Task objective: Read the listing below and copy out every line that holds "wide".

Stored items from a collection
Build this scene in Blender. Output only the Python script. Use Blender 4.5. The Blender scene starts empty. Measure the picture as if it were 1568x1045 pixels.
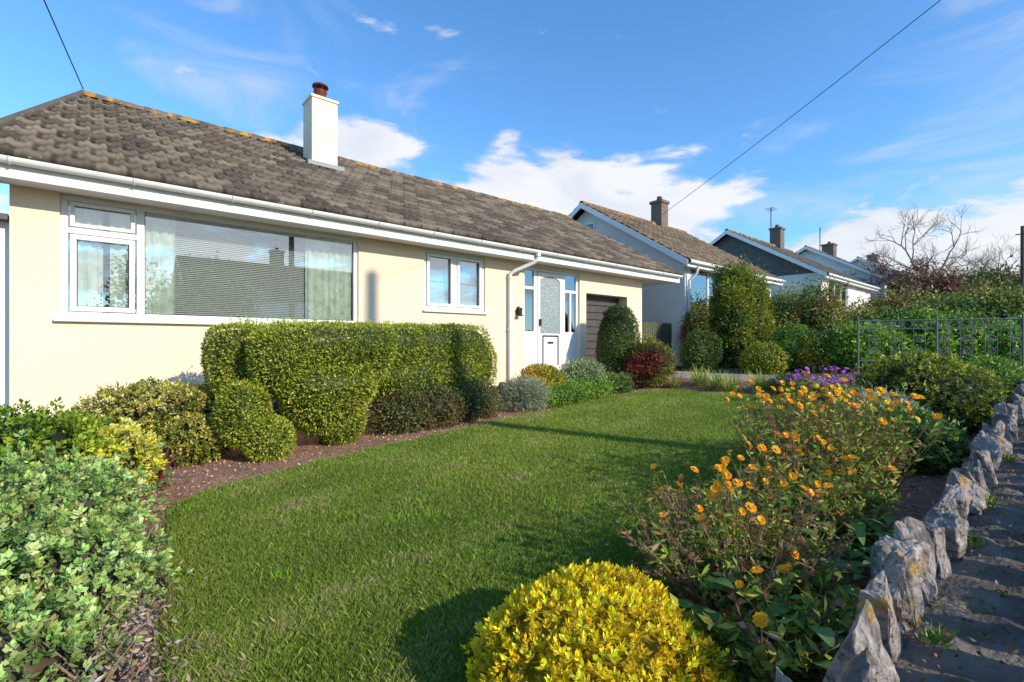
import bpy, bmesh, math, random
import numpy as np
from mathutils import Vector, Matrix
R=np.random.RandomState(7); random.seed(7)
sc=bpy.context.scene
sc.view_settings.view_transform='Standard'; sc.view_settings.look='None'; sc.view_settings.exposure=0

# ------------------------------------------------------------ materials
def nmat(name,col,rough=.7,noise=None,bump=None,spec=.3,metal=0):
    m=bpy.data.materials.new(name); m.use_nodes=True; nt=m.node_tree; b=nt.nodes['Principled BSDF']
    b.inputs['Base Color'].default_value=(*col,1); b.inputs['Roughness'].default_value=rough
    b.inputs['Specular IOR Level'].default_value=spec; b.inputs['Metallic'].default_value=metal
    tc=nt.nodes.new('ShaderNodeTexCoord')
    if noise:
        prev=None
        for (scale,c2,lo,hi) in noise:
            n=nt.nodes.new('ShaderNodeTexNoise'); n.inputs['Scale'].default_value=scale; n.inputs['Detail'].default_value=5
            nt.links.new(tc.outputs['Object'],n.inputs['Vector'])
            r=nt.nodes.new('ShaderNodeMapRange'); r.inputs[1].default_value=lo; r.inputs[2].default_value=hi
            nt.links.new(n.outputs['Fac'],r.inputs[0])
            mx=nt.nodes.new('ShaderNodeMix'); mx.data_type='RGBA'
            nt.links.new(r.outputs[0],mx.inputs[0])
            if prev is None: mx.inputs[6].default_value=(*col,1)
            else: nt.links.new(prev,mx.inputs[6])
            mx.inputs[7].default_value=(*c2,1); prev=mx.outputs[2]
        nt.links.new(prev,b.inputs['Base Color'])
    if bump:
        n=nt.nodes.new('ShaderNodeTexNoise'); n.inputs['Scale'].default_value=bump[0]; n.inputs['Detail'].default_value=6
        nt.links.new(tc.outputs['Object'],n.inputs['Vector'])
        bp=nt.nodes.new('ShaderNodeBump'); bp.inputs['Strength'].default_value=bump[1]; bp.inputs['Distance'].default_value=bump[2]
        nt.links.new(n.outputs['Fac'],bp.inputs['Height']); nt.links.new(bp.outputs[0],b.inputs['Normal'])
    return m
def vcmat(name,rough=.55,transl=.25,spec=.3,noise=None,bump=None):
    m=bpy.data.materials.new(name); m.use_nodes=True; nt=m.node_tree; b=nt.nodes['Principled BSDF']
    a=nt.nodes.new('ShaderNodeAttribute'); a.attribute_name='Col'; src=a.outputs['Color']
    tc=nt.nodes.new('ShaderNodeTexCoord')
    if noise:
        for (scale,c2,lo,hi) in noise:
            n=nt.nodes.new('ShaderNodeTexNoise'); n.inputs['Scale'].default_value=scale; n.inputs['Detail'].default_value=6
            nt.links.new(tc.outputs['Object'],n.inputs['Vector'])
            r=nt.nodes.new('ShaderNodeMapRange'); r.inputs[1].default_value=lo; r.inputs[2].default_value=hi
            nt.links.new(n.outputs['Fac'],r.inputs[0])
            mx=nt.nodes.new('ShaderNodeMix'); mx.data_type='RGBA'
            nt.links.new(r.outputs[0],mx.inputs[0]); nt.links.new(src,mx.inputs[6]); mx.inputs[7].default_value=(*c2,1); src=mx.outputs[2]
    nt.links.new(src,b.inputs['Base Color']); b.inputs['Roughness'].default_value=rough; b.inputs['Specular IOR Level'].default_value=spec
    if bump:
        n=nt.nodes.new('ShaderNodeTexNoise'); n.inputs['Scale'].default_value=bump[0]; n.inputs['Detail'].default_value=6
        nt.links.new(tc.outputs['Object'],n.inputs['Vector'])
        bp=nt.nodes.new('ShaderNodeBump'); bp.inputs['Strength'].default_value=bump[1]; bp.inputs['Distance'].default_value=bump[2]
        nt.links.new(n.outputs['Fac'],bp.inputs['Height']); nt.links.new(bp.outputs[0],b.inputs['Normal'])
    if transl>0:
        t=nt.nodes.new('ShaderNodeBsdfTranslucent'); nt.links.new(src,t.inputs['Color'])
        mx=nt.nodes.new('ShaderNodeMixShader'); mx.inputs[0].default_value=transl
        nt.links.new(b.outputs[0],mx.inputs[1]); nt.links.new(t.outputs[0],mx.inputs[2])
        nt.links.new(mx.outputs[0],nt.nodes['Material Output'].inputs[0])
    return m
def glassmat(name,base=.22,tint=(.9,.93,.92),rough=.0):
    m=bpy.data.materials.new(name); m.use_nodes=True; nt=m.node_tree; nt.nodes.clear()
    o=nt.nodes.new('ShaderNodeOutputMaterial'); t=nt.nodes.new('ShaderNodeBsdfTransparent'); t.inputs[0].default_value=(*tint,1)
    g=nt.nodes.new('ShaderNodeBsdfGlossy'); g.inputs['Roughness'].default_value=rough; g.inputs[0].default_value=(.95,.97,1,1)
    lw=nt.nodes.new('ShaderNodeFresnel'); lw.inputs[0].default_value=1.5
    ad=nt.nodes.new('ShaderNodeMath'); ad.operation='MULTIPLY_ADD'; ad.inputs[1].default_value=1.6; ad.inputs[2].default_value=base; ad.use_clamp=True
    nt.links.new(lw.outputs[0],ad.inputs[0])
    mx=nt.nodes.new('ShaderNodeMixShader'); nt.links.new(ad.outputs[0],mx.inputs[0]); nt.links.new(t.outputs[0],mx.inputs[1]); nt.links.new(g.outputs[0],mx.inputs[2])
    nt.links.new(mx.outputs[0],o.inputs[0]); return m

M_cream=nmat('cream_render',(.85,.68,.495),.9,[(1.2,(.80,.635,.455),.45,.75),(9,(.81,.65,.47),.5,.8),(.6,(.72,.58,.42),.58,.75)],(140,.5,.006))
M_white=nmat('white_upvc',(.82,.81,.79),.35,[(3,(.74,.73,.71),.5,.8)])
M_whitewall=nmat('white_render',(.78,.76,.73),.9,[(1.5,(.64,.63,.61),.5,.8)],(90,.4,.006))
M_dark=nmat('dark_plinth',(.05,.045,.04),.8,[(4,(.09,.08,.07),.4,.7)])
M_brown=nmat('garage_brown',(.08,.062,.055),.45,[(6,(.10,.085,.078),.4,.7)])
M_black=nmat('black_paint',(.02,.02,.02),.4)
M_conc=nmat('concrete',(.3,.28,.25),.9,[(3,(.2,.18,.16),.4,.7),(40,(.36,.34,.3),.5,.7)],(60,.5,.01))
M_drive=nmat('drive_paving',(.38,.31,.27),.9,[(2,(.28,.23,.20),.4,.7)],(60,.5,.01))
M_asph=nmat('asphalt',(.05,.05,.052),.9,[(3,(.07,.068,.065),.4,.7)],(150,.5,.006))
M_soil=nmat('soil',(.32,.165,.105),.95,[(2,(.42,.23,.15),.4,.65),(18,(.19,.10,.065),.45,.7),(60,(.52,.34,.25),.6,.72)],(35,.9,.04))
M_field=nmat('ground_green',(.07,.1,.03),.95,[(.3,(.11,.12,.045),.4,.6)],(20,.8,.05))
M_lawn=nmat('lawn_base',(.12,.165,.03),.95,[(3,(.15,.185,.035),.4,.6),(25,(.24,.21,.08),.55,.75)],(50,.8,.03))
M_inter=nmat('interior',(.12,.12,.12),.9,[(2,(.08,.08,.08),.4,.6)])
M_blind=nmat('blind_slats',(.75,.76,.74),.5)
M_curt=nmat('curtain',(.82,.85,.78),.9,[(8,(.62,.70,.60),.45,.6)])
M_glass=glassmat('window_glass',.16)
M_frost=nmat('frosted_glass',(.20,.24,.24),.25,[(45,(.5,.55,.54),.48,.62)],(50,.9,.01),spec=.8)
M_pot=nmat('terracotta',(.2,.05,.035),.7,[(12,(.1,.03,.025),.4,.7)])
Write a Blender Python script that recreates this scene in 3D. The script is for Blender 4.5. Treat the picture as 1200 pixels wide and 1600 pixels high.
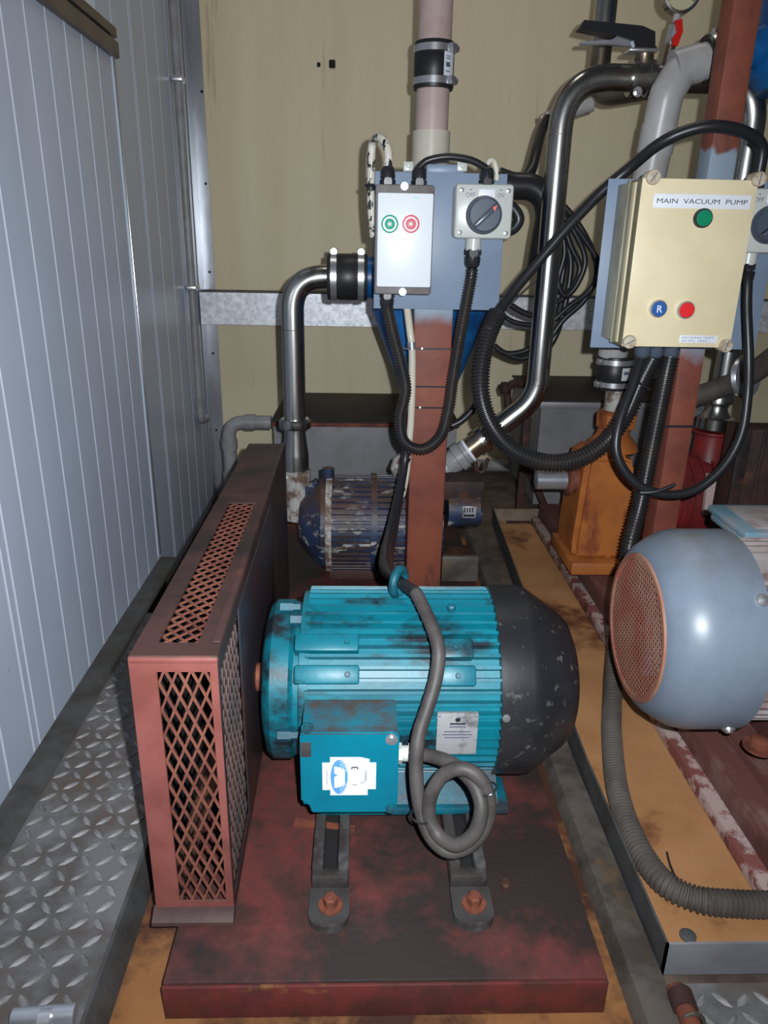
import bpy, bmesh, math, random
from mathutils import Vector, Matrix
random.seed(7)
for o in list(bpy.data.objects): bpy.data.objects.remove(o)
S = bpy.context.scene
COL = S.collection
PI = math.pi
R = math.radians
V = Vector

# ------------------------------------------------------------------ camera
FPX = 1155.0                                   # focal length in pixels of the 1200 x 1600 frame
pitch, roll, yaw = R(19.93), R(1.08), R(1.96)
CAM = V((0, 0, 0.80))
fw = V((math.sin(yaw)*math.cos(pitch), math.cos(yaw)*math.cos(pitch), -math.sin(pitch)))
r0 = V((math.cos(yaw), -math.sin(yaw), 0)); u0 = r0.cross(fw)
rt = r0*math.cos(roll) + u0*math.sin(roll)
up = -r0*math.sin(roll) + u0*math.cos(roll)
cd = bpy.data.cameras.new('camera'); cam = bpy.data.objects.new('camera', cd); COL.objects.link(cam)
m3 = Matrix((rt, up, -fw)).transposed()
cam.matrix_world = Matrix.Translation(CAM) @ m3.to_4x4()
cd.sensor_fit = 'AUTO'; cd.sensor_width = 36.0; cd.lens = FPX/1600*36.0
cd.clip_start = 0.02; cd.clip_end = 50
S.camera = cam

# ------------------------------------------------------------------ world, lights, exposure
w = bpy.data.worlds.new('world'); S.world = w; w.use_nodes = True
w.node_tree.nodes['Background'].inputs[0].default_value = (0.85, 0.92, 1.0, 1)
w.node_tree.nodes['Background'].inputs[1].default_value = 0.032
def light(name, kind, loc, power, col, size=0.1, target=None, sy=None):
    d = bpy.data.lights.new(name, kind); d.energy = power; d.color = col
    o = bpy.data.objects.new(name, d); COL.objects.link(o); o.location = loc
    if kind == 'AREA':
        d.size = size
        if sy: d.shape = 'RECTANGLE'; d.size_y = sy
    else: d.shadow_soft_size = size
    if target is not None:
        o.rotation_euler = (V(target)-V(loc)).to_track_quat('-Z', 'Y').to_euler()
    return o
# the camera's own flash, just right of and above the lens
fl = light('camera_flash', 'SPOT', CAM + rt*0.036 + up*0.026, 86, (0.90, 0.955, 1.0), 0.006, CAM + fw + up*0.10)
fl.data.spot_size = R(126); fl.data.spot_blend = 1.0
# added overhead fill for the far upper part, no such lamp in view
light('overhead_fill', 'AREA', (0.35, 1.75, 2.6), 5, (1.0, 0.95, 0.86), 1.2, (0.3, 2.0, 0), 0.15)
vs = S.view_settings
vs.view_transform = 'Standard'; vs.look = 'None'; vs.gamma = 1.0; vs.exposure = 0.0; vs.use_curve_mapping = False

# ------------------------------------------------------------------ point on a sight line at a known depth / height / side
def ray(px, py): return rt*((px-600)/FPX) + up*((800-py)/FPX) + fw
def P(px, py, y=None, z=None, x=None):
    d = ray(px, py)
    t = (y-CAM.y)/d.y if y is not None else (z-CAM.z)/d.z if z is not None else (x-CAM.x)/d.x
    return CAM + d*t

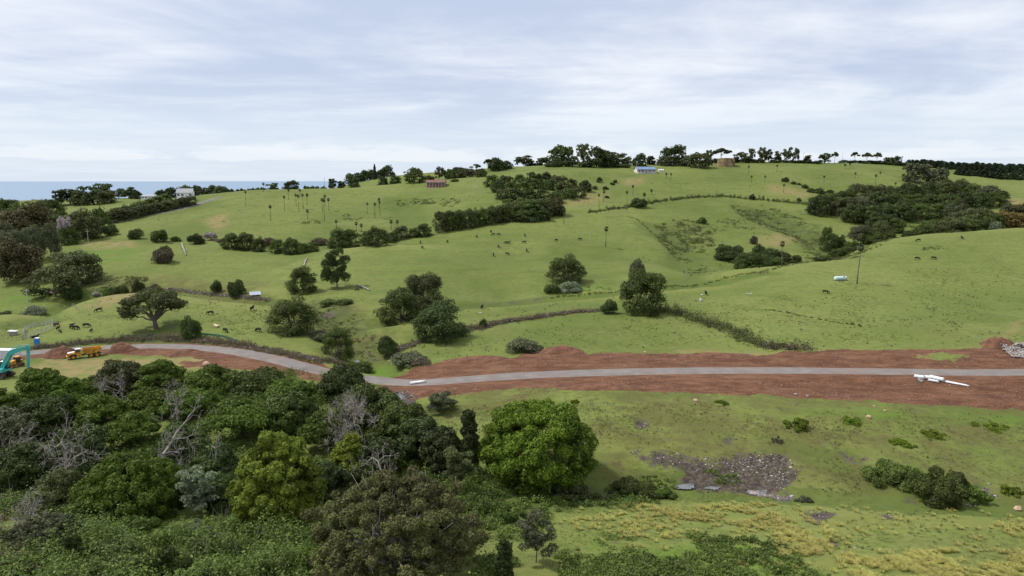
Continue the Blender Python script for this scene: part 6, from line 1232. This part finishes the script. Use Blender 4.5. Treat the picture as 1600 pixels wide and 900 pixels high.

In response:
Write a Blender Python script that recreates this scene in 3D. The script is for Blender 4.5. Treat the picture as 1200 pixels wide and 1600 pixels high.
Continue the Blender Python script for this scene: part 6, from line 1232. This part finishes the script. Use Blender 4.5. Treat the picture as 1600 pixels wide and 900 pixels high.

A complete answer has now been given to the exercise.